Today, my primary kid and her friends benefit from a much wider age-range of adult contact - in class, at after-school club or parentteacher association events, teachers who look 18 to me, teenagers swinging them upside-down, “stay-at-home” mothers with amazing craft skills. Beyond the school gates we meet kind, imaginative, interesting people I wish were involved by the education or after-school systems: the retired lollipop man up the road, the zany old lady neighbour whose jokes delight children, our own active 87-year-old journalist aunt.

I was driven to reflect on the gifts people from the Seven Ages of Man (or Woman) could bring to children after hearing that our government intends to train thousands of 18 to 24-year-olds as childcare assistants, under the Welfare to Work scheme. Especially to staff the expansion of after-school clubs which they also plan for the near future.

Now it’s true that young people desperately need work and training; true that our struggling, ill-resourced after-school clubs urgently need more places and more staff; true that many more women could take paid work if they had good childcare. But this seems an ill-conceived idea to solve several problems at a stroke - policy-making by the laws of convenience.

Leave aside that out of school care isn’t just a mechanism to involve more women in the labour force - especially those difficult single mothers whose welfare budget needs to be slashed (and already has been). Out of school care has to be of high quality for children, so that they benefit.

It is not a training establishment, where people can learn from their mistakes at children’s expense. Or at the expense of parent committees who must run the clubs under the present system - busy, working people whose evening meetings leave them even less time with their own children.

Besides, the clubs should be equally open to stay-at-home mothers, who need space for some independent life.

Leave aside that six months’ training for the young people is quite inadequate, that the work they’re likely to find afterwards is poorly paid and insecure. Most important is the question society is at last beginning to ask about the stressful slog of the nanny and au pair industries.

Why on earth do we assume young people, just gratefully fleeing childhood themselves, not yet parents, necessarily want to work with kids? Or that they are the best-equipped people to do so? The politics of convenience risks pushing many young men and women down a path for which they have little zest. It also brings more headaches for child protection.
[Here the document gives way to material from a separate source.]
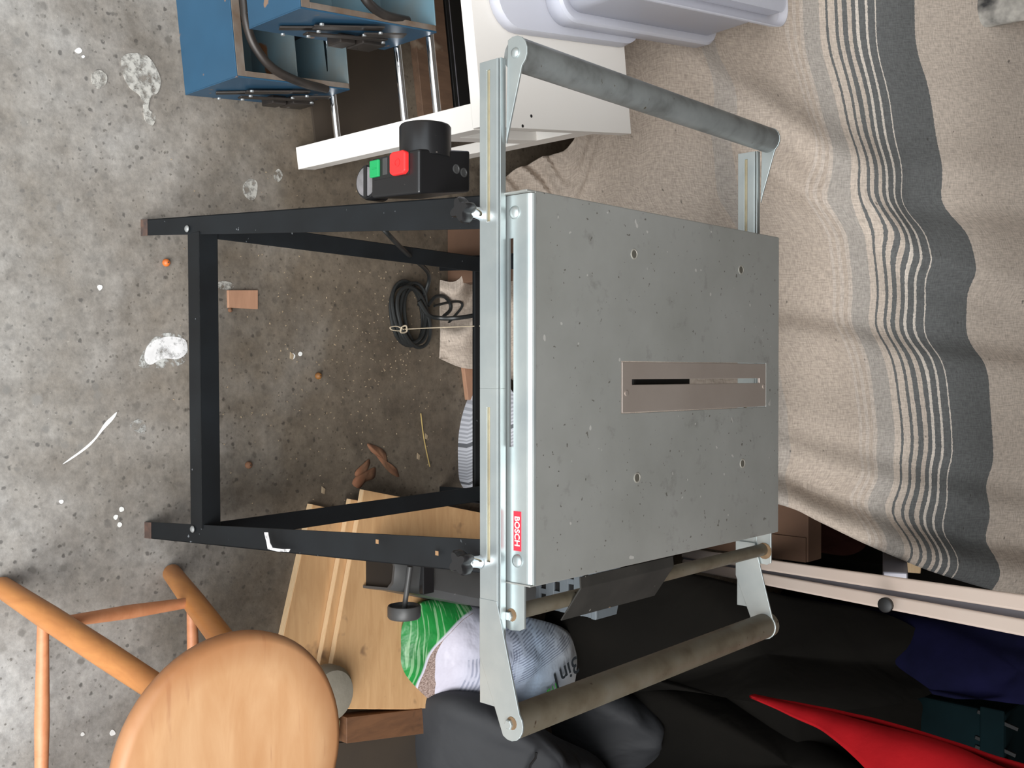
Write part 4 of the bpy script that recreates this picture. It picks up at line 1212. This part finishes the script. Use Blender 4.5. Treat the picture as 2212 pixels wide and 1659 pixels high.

The best people to work in after-school clubs are those who actively want to be there. Many of these could also do with the cash from part-time work: it’s not just teenagers who have been pushed down the employment queue. I’d like to see my child and other children learning from all ages of people in after-school care and holiday schemes. People encouraged in for their diverse talents and experience; people who would use that training, contribute their own good ideas to it, or even run their own schemes afterwards.

They could include teenagers wearing energetic children out with crazy sports; women with young kids of their own; music-makers, storytellers and dramatists of all ages and ethnic cultures; people who challenge stereotypes of disability; 70-year-olds teaching old games, dances and traditional songs, telling vivid tales of the area 50 years ago - or, of course, taking crazy sports.